It's official: I am a Person of Talent.
I had a half-year performance review a few months back, and my boss mentioned that I was being put forward for some development programme or other to whisk my career forwards at an even greater pace and to even dizzier heights. Yeah, whatevs. I'll believe it when I see it, etc.
Sure enough, this marvellous news was followed by a deafening silence.
Then, when I was at the awful departmental ra-ra session on Monday, I noticed on one of the displays in the exhibition (yes, there was an exhibition, and yes, it was as interesting as that sounds) that the leadership programme for people at my level within the company was due to start in November this year. Waiting for my boss to give me news was clearly a waste of time, so I decided I'd go and ask someone else instead, and went to go and chat with a friend of mine on the leadership team.
The development programme is indeed, it seems, starting this month.... but I won't be on it. Out of the 70 people at my level in our department, I am apparently one of four to be singled out as a Person of Talent. A good thing. Unfortunately, the department can only put forward two people for the programme in total, and I didn't make the grade. The key deciding factor, the thing that made the difference, was whether or not it could be clearly identified what role we would do at the next level up within the department. This is apparently a crucial part of the programme, as they look to develop you into that specific role. In this, as no doubt in so many other things, I am apparently problematic.

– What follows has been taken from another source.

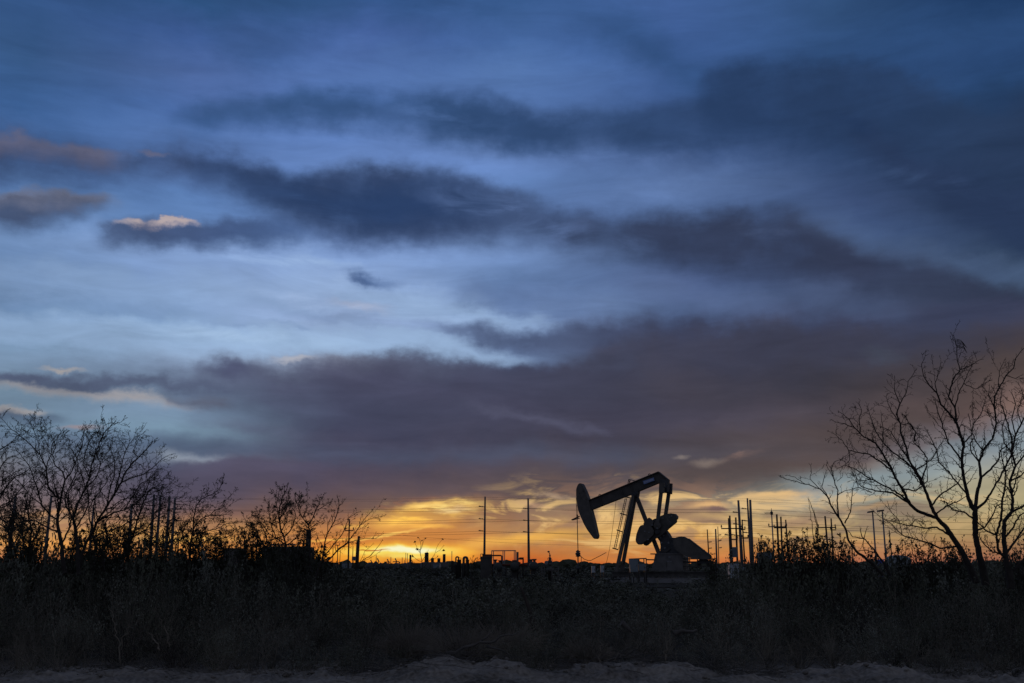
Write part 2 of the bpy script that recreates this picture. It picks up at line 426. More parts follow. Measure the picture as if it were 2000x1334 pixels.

"Well, you're clearly never going to do your boss's job, are you?"
"OK"
"But we're not sure where you do actually fit. The key asset you bring to the table is intellectual horsepower, and the plain fact is that we don't know how that fits into the department. But anyway, they've outsourced the whole programme and it's not very well-defined, so you might well be better off not on it this year anyway...."
Yes, folks. You did read that correctly: there appears not to be a role further up the department for someone with my kind of brains.
I suppose, in a way, that's sort of flattering. There's an irony here too, as I'm actually putting my "intellectual horsepower" to work at the moment designing the "Talent Management Pipeline" within the department.
Ha!
It's not all bad news though: as a Person of Talent, people are meeting to discuss "WHAT SHOULD BE DONE WITH ME".
Exciting, no?
....And so my brilliant career lurches onwards, if not exactly upwards.
In other breaking career news this week: my clever wife has been promoted. Again.
I do like the phrase "intellectual horsepower" though. It sounds gloriously, inappropriately yeoman-like.